What Is the Role of Abundance of Methaphores in the Play?
The great abundance of metaphors in Much Ado about Nothing is a direct result of the subject of the play, the simultaneously exciting and confounding nature of love. Nothing can bring more joy and pain than the pursuit of love. The ability of metaphors to allow a character to convey their feelings to the audience, in a manner in which the audience can directly relate, make metaphors a natural literary device for Shakespeare to utilize in the play.
One of the themes of Much Ado about Nothing, how love can be just as vicious as war, is itself a metaphor (Dickson, 2009, pp. 266-67). This metaphor is established early in the play when Leonato describes the relationship between Beatrice and Benedick as a “merry war,” marked by confrontation (Shakespeare, 1.1.59-62). Yet by the end of the play, their marriage demonstrates that true love itself can be a kind of war (Greenblatt, 2010, p. 135).

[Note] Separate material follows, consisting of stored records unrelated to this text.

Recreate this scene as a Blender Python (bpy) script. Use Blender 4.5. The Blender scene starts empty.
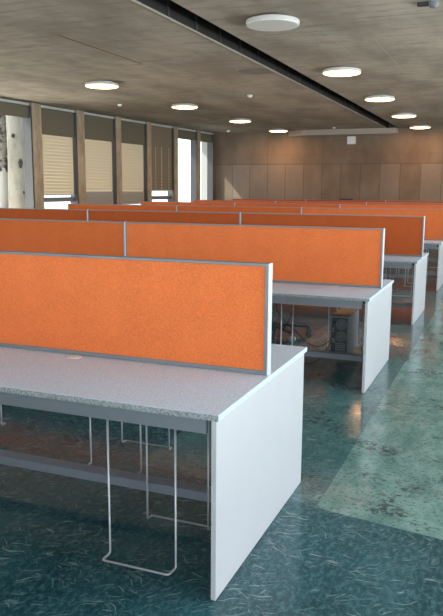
import bpy, bmesh, math, random
from mathutils import Vector, Matrix
random.seed(4)
S = bpy.context.scene
COL = S.collection
PI = math.pi

# ------------------------------------------------------------------ helpers
def bx(bm, x0, x1, y0, y1, z0, z1):
    vs = [bm.verts.new((x, y, z)) for z in (z0, z1) for y in (y0, y1) for x in (x0, x1)]
    for f in ((0, 2, 3, 1), (4, 5, 7, 6), (0, 1, 5, 4), (2, 6, 7, 3), (0, 4, 6, 2), (1, 3, 7, 5)):
        bm.faces.new([vs[i] for i in f])

def prism(bm, poly, z0, z1):
    lo = [bm.verts.new((x, y, z0)) for x, y in poly]
    hi = [bm.verts.new((x, y, z1)) for x, y in poly]
    n = len(poly)
    bm.faces.new(lo[::-1]); bm.faces.new(hi)
    for i in range(n):
        bm.faces.new((lo[i], lo[(i+1) % n], hi[(i+1) % n], hi[i]))

def tube(bm, pts, r, seg=8):
    pts = [Vector(p) for p in pts]
    n = len(pts); rings = []
    radii = r if isinstance(r, (list, tuple)) else [r]*n
    ref = None
    for i, p in enumerate(pts):
        t = (pts[min(i+1, n-1)] - pts[max(i-1, 0)]).normalized()
        if ref is None:
            ref = t.orthogonal().normalized()
        ref = (ref - t*ref.dot(t)).normalized()
        b = t.cross(ref)
        rings.append([bm.verts.new(p + (ref*math.cos(2*PI*k/seg) + b*math.sin(2*PI*k/seg))*radii[i]) for k in range(seg)])
    for a, b in zip(rings, rings[1:]):
        for k in range(seg):
            bm.faces.new((a[k], a[(k+1) % seg], b[(k+1) % seg], b[k]))
    bm.faces.new(rings[0][::-1]); bm.faces.new(rings[-1])

def lathe(bm, prof, seg=32, cx=0, cy=0):
    rings = []
    for r, z in prof:
        rings.append([bm.verts.new((cx + r*math.cos(2*PI*k/seg), cy + r*math.sin(2*PI*k/seg), z)) for k in range(seg)] if r > 1e-6 else [bm.verts.new((cx, cy, z))])
    for a, b in zip(rings, rings[1:]):
        if len(a) == 1 and len(b) == 1: continue
        for k in range(seg):
            j = (k+1) % seg
            if len(a) == 1: bm.faces.new((a[0], b[j], b[k]))
            elif len(b) == 1: bm.faces.new((a[k], a[j], b[0]))
            else: bm.faces.new((a[k], a[j], b[j], b[k]))

def round_path(pts, r, n=4):
    """polyline with its corners rounded"""
    pts = [Vector(p) for p in pts]; out = [pts[0]]
    for a, p, b in zip(pts, pts[1:], pts[2:]):
        ra = min(r, (a-p).length*.45); rb = min(r, (b-p).length*.45)
        s = p + (a-p).normalized()*ra; e = p + (b-p).normalized()*rb
        for i in range(n+1):
            t = i/n
            out.append(s*(1-t)**2 + p*2*t*(1-t) + e*t*t)
    out.append(pts[-1]); return out

def spline(pts, n=8):
    P = [Vector(p) for p in pts]; P = [P[0]*2-P[1]] + P + [P[-1]*2-P[-2]]
    out = []
    for i in range(1, len(P)-2):
        for k in range(n):
            t = k/n
            out.append(.5*((2*P[i]) + (P[i+1]-P[i-1])*t + (2*P[i-1]-5*P[i]+4*P[i+1]-P[i+2])*t*t + (3*P[i]-P[i-1]-3*P[i+1]+P[i+2])*t**3))
    out.append(P[-2]); return out

def obj(name, bm, mat, parent=None, loc=None, bevel=0, smooth=False):
    bmesh.ops.recalc_face_normals(bm, faces=bm.faces)
    me = bpy.data.meshes.new(name); bm.to_mesh(me); bm.free()
    me.materials.append(mat)
    if smooth:
        for p in me.polygons: p.use_smooth = True
    o = bpy.data.objects.new(name, me); COL.objects.link(o)
    if parent: o.parent = parent
    if loc: o.location = loc
    if bevel:
        m = o.modifiers.new('bevel', 'BEVEL'); m.width = bevel; m.segments = 2; m.limit_method = 'ANGLE'
    return o

def box(name, b, mat, parent=None, bevel=0):
    bm = bmesh.new(); bx(bm, *b); return obj(name, bm, mat, parent, bevel=bevel)

def tag(o, label, cat, group=None):
    o['label'] = label; o['category'] = cat
    if group: o['group'] = group
    return o

def thing(name, label, cat, loc=(0, 0, 0), group=None):
    o = bpy.data.objects.new(name, None); COL.objects.link(o); o.location = loc
    o.empty_display_size = .1
    return tag(o, label, cat, group)

def struct(o):
    o['kind'] = 'structure'; return o

def copy_tree(o, parent=None):
    c = o.copy(); COL.objects.link(c)
    if parent: c.parent = parent
    for ch in list(o.children): copy_tree(ch, c)
    return c

# ------------------------------------------------------------------ materials
class NT:
    def __init__(s, name, rough=.5, metal=0, spec=.5):
        s.m = bpy.data.materials.new(name); s.m.use_nodes = True
        s.n = s.m.node_tree.nodes; s.l = s.m.node_tree.links
        s.b = s.n['Principled BSDF']; s.out = s.n['Material Output']
        s.b.inputs['Roughness'].default_value = rough; s.b.inputs['Metallic'].default_value = metal
        s.b.inputs['Specular IOR Level'].default_value = spec
        s.co = s.n.new('ShaderNodeTexCoord').outputs['Object']
    def put(s, sock, v):
        if isinstance(v, (int, float)): sock.default_value = v
        elif isinstance(v, (tuple, list)): sock.default_value = (*v, 1) if len(v) == 3 and len(sock.default_value) == 4 else v
        else: s.l.new(v, sock)
    def scale(s, sc, rot=(0, 0, 0), loc=(0, 0, 0)):
        n = s.n.new('ShaderNodeMapping'); s.l.new(s.co, n.inputs[0]); n.inputs['Scale'].default_value = sc
        n.inputs['Rotation'].default_value = rot; n.inputs['Location'].default_value = loc
        return n.outputs[0]
    def noise(s, scale, detail=2, rough=.5, vec=None, dist=0):
        n = s.n.new('ShaderNodeTexNoise'); s.l.new(vec or s.co, n.inputs['Vector'])
        n.inputs['Scale'].default_value = scale; n.inputs['Detail'].default_value = detail
        n.inputs['Roughness'].default_value = rough; n.inputs['Distortion'].default_value = dist
        return n.outputs['Fac']
    def vor(s, scale, vec=None, feat='F1'):
        n = s.n.new('ShaderNodeTexVoronoi'); n.feature = feat; s.l.new(vec or s.co, n.inputs['Vector'])
        n.inputs['Scale'].default_value = scale; return n
    def math(s, op, a, b=0, c=0):
        n = s.n.new('ShaderNodeMath'); n.operation = op
        s.put(n.inputs[0], a); s.put(n.inputs[1], b); s.put(n.inputs[2], c); return n.outputs[0]
    def ramp(s, v, lo, hi, a=0., b=1.):
        n = s.n.new('ShaderNodeMapRange'); n.interpolation_type = 'SMOOTHSTEP'; s.put(n.inputs[0], v)
        n.inputs[1].default_value = lo; n.inputs[2].default_value = hi; n.inputs[3].default_value = a; n.inputs[4].default_value = b
        return n.outputs[0]
    def mix(s, f, a, b):
        n = s.n.new('ShaderNodeMix'); n.data_type = 'RGBA'
        s.put(n.inputs[0], f); s.put(n.inputs[6], a); s.put(n.inputs[7], b); return n.outputs[2]
    def xyz(s):
        n = s.n.new('ShaderNodeSeparateXYZ'); s.l.new(s.co, n.inputs[0]); return n.outputs
    def color(s, v): s.put(s.b.inputs['Base Color'], v)
    def bump(s, h, strength=.3, dist=.01):
        n = s.n.new('ShaderNodeBump'); s.put(n.inputs['Height'], h); n.inputs['Strength'].default_value = strength
        n.inputs['Distance'].default_value = dist; s.l.new(n.outputs[0], s.b.inputs['Normal'])

def plain(name, col, rough=.5, metal=0, var=.06, sc=30, spec=.5):
    t = NT(name, rough, metal, spec)
    t.color(t.mix(t.noise(sc, 3), tuple(c*(1-var) for c in col), tuple(min(1, c*(1+var)) for c in col)))
    return t.m

def fabric(name, col):
    t = NT(name, .95, spec=.1)
    n = t.noise(230, 3, .7); w = t.noise(7, 4)
    c = t.mix(t.ramp(n, .3, .7), tuple(c*.80 for c in col), tuple(min(1, c*1.18) for c in col))
    c = t.mix(t.ramp(w, .35, .7, 0, .25), c, tuple(c_*1.2 for c_ in col))
    t.color(c); t.bump(n, .25, .003)
    return t.m

M = {}
M['orange'] = fabric('orange_fabric', (.70, .168, .050))
M['orange_mid'] = fabric('orange_fabric_second_dye', (.58, .132, .036))
M['orange_deep'] = fabric('orange_fabric_deep_dye', (.44, .092, .024))
M['alu'] = plain('aluminium', (.19, .205, .215), .45, .3, .04)
M['alu_pale'] = plain('pale_aluminium', (.75, .77, .78), .4, .25, .03)
M['wire'] = plain('wire_chrome', (.50, .50, .52), .4, .5, .02)
M['steel'] = plain('grey_steel', (.225, .24, .26), .45, .2, .05)
M['beam'] = plain('beam_steel', (.28, .30, .35), .5, .1, .05)
M['black'] = plain('black_metal', (.012, .012, .014), .5, 0, .1)
M['plastic'] = plain('black_plastic', (.02, .021, .023), .45, 0, .1)
M['seatcloth'] = plain('seat_cloth', (.02, .02, .022), .9, 0, .2, 200)
M['chrome'] = plain('grey_castor', (.3, .31, .33), .35, .3, .05)
M['white'] = plain('white_plastic', (.8, .79, .76), .4, 0, .02)
M['case'] = plain('computer_case', (.26, .27, .29), .45, .1, .1)
M['pcrear'] = plain('computer_rear', (.075, .075, .075), .5, .2, .15)
M['casetop'] = plain('computer_lid', (.20, .12, .075), .5, .1, .15, 12)
M['cable'] = plain('cable_rubber', (.012, .012, .013), .55)

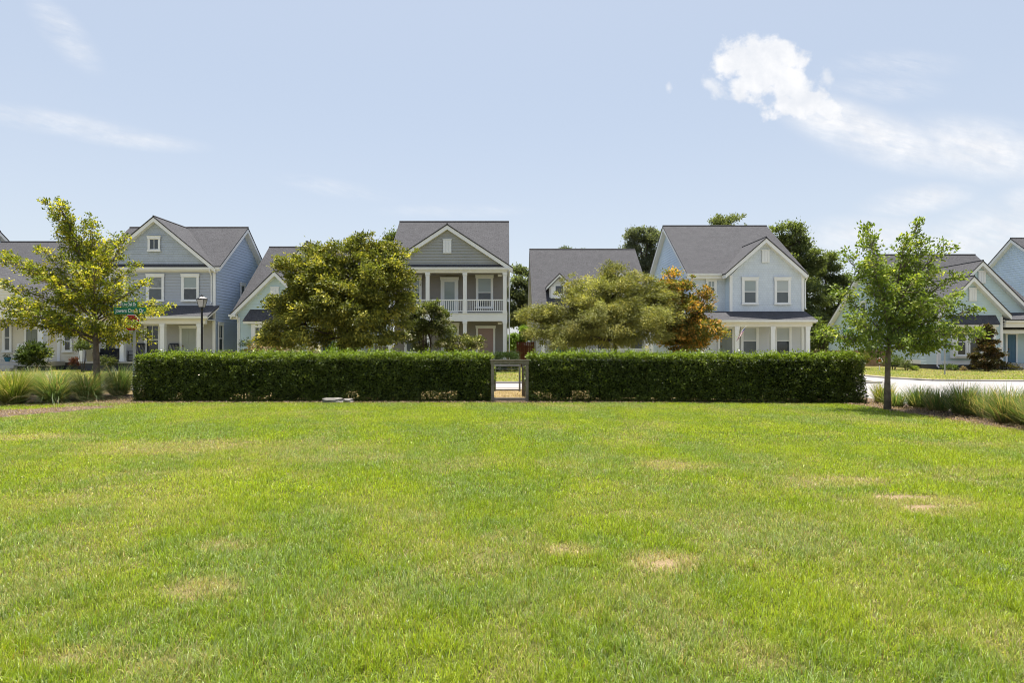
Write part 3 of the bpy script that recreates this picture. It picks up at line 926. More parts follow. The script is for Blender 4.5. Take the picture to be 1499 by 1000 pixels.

Shakespeare also uses metaphors to convey the state of mind of his characters in a powerful manner. When Claudio believes Hero to be unfaithful, he does not simply state that he is in pain and does not wish to marry her. Instead, Claudio uses a powerful metaphor, comparing Hero’s supposed loss of virginity to a spoiled piece of fruit (Shakespeare, 4.1.30-41). This metaphor communicates both the change in her status from an object of his desire to an object of repulsion, as well as the depth of his heartbreak. The metaphor works so well because the audience has direct experience with fruit turning rotten. These two examples of metaphors communicating complex ideas and emotions to the audience demonstrate why Shakespeare loaded Much Ado about Nothing with such metaphors.
References
Dickson, A. (2009). The Rough Guide to Shakespeare. New York: Penguin.
Greenblatt, S. (2010). Will in the World: How Shakespeare became Shakespeare. New York: WW Norton & Company.
Shakespeare, W., & McEachern, C. (2006). Much Ado about Nothing. London: Arden Shakespeare.